DATA FOR PROCESSING:
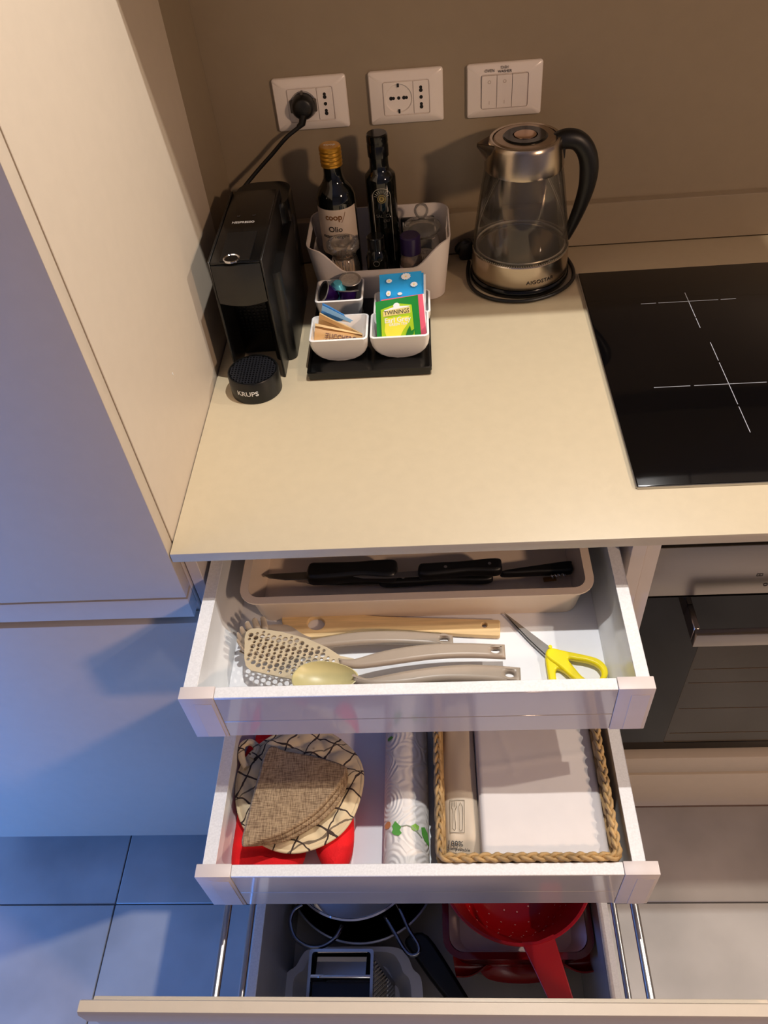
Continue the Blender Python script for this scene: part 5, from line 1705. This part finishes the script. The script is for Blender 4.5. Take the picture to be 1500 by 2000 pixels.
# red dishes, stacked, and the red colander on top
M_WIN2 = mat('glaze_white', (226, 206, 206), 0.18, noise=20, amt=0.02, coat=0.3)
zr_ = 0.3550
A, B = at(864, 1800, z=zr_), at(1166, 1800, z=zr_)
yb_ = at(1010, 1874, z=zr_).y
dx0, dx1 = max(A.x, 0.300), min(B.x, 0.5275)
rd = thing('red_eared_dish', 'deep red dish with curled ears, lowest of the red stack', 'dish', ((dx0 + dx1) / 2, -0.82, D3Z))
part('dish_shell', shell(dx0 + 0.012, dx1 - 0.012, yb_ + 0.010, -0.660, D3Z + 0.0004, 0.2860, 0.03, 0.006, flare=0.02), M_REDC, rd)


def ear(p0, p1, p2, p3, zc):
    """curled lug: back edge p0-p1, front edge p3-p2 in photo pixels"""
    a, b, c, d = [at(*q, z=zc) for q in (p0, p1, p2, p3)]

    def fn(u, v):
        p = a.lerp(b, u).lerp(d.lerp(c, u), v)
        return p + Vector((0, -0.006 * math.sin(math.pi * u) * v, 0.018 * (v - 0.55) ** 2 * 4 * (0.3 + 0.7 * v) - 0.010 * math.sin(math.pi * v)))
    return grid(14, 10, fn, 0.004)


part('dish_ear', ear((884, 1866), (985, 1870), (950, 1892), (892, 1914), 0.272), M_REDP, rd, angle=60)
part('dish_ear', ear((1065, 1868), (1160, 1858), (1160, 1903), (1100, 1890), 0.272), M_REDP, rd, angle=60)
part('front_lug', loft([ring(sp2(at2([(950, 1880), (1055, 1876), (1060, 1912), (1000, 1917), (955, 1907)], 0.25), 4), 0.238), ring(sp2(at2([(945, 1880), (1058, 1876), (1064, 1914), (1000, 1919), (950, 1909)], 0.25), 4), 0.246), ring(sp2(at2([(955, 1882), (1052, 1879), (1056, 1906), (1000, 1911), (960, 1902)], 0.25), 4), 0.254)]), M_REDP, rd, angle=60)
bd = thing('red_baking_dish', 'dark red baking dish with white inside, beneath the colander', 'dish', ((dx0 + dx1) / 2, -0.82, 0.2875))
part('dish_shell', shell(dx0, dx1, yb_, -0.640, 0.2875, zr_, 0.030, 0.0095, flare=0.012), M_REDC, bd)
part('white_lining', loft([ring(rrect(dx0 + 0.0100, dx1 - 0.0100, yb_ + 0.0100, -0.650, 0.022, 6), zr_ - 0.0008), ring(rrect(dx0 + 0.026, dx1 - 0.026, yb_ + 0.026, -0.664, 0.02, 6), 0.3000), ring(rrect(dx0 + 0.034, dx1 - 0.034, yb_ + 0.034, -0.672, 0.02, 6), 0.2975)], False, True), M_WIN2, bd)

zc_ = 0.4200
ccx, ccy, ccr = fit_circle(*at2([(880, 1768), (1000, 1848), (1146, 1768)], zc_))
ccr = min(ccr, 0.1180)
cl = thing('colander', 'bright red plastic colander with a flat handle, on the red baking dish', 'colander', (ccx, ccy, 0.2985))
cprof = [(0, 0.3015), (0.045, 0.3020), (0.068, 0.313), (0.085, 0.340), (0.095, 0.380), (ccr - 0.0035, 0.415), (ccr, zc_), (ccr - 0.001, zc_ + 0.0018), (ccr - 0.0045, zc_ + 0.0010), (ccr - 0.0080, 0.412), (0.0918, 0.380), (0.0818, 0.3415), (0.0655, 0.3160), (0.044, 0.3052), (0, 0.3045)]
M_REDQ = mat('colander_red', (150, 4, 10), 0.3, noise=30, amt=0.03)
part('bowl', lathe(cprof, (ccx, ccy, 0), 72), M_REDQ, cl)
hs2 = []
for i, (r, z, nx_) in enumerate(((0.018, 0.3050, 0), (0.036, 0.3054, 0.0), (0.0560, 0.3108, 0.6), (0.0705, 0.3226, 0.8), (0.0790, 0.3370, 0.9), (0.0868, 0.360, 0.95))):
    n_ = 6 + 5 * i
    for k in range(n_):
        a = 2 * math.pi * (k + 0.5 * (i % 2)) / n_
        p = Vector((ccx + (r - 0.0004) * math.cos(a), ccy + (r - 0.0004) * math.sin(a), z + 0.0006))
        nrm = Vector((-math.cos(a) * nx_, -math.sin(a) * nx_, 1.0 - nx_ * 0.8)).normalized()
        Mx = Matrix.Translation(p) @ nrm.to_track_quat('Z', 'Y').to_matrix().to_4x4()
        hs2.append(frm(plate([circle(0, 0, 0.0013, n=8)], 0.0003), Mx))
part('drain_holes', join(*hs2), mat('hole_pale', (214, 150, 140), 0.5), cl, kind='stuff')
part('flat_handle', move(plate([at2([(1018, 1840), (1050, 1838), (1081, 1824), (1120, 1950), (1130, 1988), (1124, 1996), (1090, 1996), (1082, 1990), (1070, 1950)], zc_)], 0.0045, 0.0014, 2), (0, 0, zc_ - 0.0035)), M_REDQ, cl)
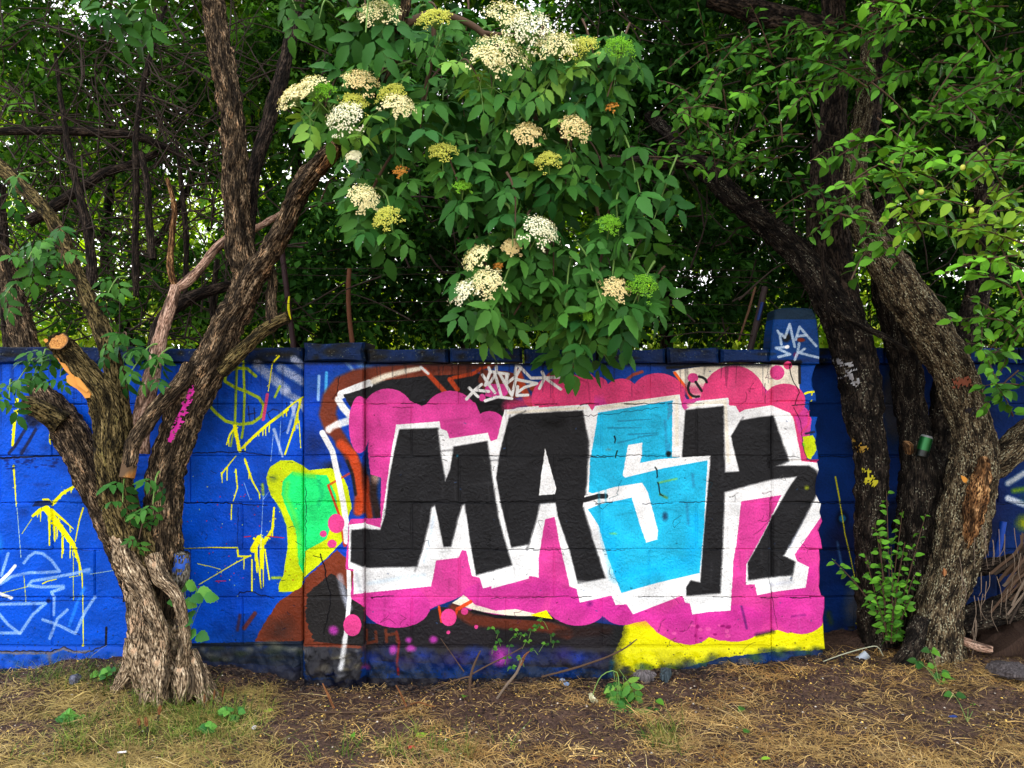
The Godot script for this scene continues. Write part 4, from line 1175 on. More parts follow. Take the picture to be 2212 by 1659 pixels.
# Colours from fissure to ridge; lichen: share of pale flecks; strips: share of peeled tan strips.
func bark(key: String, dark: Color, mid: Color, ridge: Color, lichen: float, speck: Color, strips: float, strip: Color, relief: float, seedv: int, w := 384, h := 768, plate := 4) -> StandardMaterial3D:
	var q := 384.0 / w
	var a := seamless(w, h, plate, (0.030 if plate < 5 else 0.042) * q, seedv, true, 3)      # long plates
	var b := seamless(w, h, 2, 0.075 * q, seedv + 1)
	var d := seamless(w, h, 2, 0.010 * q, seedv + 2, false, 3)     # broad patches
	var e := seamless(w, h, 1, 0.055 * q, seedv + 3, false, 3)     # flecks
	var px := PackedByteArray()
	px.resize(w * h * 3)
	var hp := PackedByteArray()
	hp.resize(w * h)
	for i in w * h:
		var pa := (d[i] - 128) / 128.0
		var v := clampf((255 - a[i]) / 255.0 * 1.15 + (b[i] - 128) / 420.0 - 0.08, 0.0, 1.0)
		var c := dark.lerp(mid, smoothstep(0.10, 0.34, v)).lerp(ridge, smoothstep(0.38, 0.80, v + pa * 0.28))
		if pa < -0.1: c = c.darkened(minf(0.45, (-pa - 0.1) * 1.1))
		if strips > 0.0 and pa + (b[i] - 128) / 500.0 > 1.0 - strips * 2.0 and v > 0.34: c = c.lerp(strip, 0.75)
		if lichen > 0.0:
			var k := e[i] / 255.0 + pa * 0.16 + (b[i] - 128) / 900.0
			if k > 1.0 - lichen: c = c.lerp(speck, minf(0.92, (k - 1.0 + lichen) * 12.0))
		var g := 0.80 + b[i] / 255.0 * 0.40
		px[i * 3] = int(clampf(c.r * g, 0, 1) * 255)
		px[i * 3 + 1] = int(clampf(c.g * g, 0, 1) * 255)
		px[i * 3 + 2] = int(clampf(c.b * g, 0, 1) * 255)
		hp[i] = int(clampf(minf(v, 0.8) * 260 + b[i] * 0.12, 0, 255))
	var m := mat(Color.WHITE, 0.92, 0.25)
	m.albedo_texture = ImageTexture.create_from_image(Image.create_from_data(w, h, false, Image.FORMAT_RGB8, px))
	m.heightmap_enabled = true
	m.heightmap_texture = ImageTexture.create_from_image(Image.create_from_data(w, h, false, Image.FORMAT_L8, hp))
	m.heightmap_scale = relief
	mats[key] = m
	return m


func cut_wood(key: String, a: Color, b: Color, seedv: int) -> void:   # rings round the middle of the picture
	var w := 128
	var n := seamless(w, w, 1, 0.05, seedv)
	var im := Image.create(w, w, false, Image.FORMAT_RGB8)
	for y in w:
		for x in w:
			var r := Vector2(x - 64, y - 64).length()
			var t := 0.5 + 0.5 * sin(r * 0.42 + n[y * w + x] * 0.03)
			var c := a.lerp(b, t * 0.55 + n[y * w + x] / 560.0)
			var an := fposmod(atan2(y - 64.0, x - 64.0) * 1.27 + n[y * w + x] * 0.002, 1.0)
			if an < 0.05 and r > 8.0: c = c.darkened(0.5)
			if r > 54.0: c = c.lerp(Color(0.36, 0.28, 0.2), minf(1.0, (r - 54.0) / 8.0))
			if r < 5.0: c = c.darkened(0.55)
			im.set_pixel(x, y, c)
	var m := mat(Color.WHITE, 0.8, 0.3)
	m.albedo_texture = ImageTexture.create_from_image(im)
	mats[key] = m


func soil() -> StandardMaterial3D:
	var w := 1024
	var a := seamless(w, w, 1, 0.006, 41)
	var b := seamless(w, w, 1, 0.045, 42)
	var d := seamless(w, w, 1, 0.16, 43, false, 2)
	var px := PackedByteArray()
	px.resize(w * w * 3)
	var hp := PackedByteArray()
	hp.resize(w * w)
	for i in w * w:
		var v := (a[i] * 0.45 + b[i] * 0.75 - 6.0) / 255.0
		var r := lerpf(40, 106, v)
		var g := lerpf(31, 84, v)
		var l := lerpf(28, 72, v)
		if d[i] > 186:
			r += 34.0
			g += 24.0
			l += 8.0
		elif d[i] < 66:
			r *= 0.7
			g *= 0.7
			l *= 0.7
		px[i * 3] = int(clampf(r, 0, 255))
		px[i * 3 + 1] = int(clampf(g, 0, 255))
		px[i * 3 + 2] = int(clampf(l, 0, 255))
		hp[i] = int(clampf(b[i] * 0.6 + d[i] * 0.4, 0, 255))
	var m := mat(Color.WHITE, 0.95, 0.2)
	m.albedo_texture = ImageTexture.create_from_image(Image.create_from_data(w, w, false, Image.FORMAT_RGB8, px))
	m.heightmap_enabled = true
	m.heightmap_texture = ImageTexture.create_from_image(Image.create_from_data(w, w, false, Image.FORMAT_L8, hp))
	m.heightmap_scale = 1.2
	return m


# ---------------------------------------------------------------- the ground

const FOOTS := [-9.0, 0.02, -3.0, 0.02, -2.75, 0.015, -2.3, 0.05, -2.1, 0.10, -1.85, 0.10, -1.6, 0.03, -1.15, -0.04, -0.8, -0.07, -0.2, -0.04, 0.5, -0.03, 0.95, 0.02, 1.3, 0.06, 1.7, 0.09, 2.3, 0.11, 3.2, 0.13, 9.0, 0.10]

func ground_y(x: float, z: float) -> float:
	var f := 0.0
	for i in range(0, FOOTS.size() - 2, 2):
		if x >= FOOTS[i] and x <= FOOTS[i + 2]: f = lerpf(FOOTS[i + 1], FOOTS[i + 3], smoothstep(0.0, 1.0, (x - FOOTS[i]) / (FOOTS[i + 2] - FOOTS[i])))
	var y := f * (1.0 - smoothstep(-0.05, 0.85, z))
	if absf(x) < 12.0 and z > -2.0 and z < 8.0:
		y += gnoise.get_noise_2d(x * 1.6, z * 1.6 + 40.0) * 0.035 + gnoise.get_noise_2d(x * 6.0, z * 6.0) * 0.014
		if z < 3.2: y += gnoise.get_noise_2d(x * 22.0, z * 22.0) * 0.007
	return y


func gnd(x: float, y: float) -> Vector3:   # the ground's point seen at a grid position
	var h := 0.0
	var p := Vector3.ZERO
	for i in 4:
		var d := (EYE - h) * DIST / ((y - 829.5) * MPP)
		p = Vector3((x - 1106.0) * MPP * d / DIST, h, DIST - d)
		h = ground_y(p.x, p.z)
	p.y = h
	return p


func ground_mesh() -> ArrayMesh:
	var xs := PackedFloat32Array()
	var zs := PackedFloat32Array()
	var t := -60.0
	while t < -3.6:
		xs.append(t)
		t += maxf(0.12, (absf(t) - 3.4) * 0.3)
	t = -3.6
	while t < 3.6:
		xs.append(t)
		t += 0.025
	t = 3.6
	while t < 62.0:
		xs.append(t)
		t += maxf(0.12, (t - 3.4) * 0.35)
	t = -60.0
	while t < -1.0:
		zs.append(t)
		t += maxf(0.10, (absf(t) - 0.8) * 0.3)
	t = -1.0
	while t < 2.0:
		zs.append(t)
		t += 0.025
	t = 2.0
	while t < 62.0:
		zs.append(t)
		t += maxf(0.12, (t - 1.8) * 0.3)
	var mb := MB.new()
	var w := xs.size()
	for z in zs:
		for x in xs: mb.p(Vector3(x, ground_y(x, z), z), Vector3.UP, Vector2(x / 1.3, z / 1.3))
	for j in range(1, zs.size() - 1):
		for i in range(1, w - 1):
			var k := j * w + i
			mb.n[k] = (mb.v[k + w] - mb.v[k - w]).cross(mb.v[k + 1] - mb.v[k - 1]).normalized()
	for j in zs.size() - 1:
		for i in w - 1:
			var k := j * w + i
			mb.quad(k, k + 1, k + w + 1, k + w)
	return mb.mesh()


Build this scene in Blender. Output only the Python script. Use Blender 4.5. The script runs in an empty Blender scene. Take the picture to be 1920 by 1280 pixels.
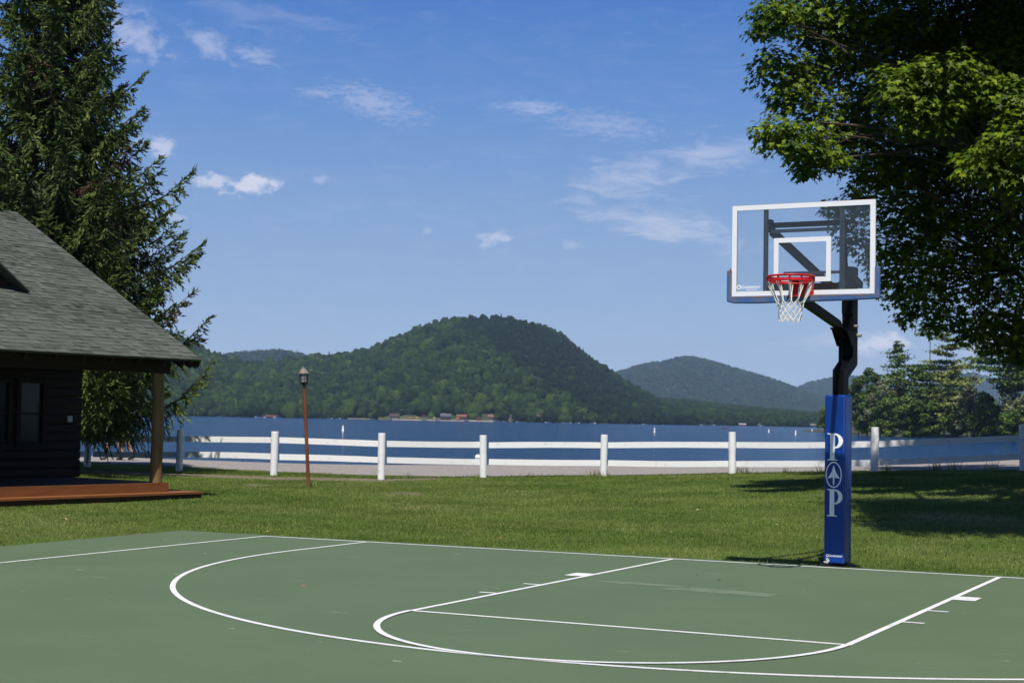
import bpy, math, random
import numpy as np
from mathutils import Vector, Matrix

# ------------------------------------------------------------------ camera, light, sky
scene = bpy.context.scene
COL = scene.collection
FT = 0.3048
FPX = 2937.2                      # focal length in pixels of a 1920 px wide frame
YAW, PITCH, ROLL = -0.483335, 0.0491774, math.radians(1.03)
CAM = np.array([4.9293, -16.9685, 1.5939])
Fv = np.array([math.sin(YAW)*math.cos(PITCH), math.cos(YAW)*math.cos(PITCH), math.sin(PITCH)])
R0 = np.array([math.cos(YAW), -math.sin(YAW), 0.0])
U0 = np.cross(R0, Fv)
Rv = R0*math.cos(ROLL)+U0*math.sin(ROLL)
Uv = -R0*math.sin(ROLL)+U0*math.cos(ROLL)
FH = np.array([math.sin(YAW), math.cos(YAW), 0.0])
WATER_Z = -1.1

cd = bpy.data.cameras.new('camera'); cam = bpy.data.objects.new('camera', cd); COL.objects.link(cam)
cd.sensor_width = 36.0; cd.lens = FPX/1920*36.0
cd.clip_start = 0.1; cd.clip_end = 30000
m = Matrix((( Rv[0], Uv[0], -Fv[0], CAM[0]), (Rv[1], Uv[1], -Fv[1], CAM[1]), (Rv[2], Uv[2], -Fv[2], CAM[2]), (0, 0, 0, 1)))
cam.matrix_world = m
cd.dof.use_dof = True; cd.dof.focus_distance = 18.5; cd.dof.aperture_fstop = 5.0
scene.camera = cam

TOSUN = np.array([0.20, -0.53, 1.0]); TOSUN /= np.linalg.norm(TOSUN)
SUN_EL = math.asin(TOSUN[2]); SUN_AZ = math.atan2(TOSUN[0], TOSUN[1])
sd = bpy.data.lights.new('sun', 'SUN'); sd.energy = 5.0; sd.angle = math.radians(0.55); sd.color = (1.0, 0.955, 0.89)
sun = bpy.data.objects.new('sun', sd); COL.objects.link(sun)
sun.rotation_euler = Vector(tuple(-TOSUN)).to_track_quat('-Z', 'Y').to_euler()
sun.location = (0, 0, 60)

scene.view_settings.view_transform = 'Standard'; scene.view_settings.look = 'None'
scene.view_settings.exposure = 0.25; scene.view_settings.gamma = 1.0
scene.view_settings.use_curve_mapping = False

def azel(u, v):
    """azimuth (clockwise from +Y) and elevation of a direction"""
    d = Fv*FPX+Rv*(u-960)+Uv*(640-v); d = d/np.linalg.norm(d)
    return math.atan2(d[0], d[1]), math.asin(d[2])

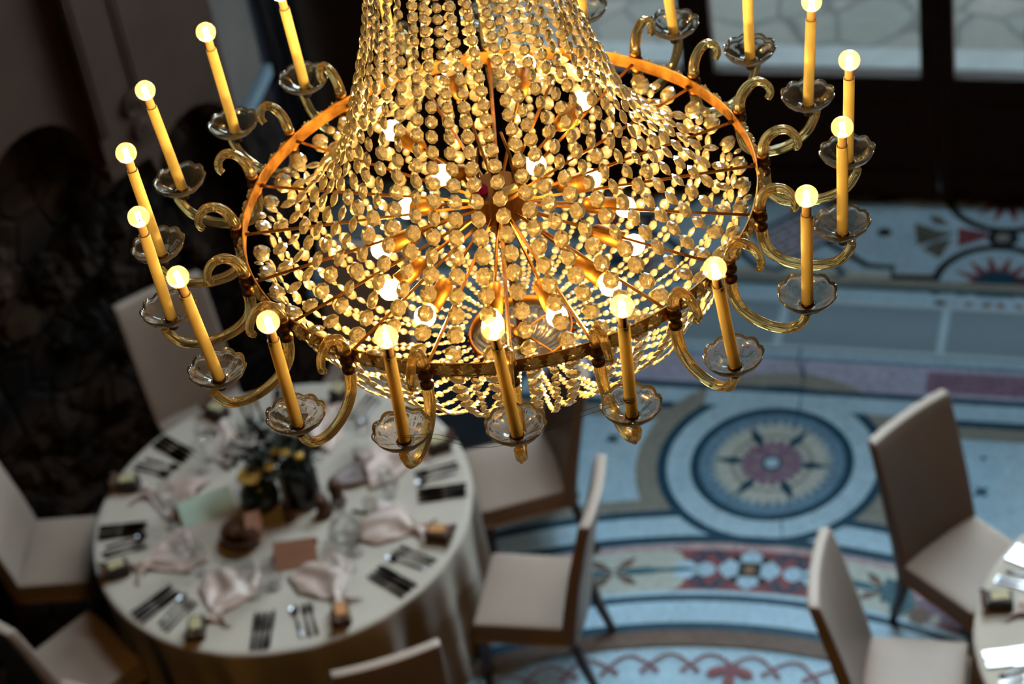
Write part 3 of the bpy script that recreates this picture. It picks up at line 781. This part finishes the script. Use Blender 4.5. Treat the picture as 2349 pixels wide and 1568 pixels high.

GIVEN EXERCISE:
Using the listing above, show each line holding the string "Write".

SOLUTION TO THE PROBLEM:
The Godot script for this scene continues. Write part 4, from line 1175 on. More parts follow. Take the picture to be 2212 by 1659 pixels.
Write part 3 of the bpy script that recreates this picture. It picks up at line 781. This part finishes the script. Use Blender 4.5. Treat the picture as 2349 pixels wide and 1568 pixels high.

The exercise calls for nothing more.